LAWS(PVC)-1922-2-17

SRIMATI JOHARA BANOO Vs. GANGA CHANDRA CHOWDHURY

Decided On February 24, 1922
SRIMATI JOHARA BANOO Appellant
V/S
GANGA CHANDRA CHOWDHURY Respondents

JUDGEMENT

(1.) These three appeals Nos. 178, 390 and 397 arise out of two connected suits. Appeal No. 178 arises out of Suit No. 2548 of 1916 and Appeals Nos. 390 and 397 arise out of Suit No. 2547 of 1916. The two connected suits were brought to recover possession of a tenure which had been purchased by an auction-purchaser at a rent sale and he claimed to have annulled some incumbrences subsisting in the land, namely a howla and a raiyati interest The First Court dismissed both the suits, but the Second Court decreed the suits. In Appeal $0. 178, there are two sets of appellants, namely, defendant No. 6, the howladar and defendants Nos. 15, 16 and 17 whom I may describe as the holders of a raiyati at a fixed rate subject to that contention urged on their behalf that they do not in fact hold at a fixed rate. Appeal No. 390 is preferred by defendant No. 9, a raiyat and Appeal No. 397 is preferred by the howldar.

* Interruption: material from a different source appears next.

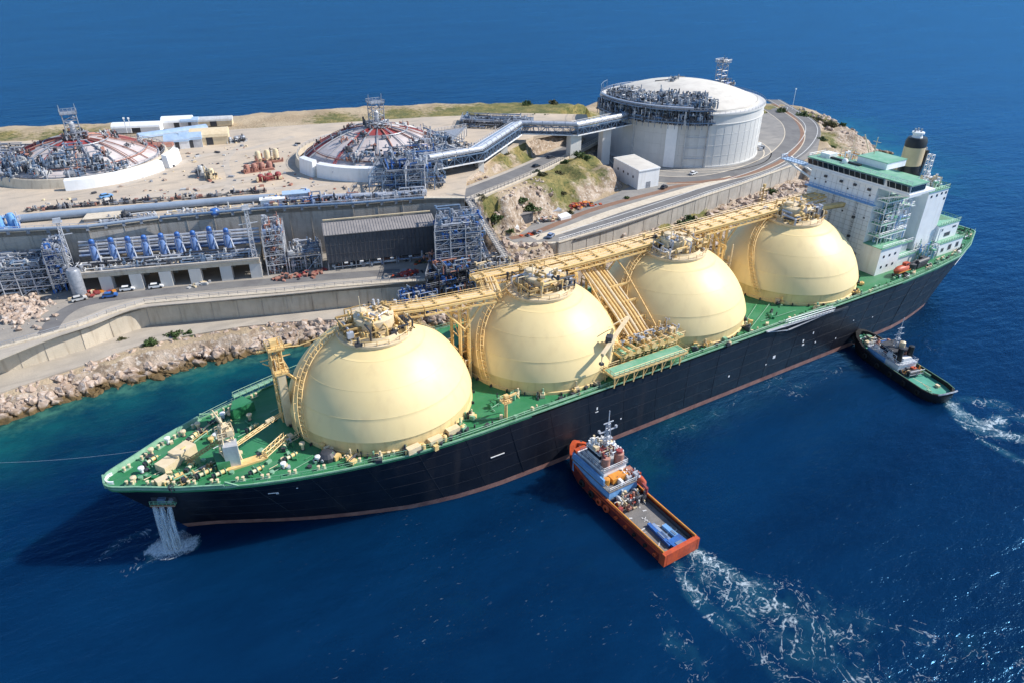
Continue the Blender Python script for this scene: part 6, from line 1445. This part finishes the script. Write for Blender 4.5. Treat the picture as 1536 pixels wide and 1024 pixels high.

(2.) Four or rather five questions have been urged before us in these appeals. First, it is said that so far as the raiyat are concerned, they hold at fixed rents and have a right of occupancy and they are not encumbrancers, but have protected interests. Secondly it is said that if they are wrong on this first point they are act to be deemed raiyats holding at fixed rates of rents having regard to the terms upon which they hold. It is said that their rents being liable to be increased they cannot be said to be raiyats holding at fixed rate of rents. These two questions, of course, concern only the raiyats and not the howladars;

(3.) The third question which is raised, affects both the howladars and the raiyats and the contention there under was that the decree in respect of which the purchase was made was not a rent-decree because of certain irregularities which I shall presently mention.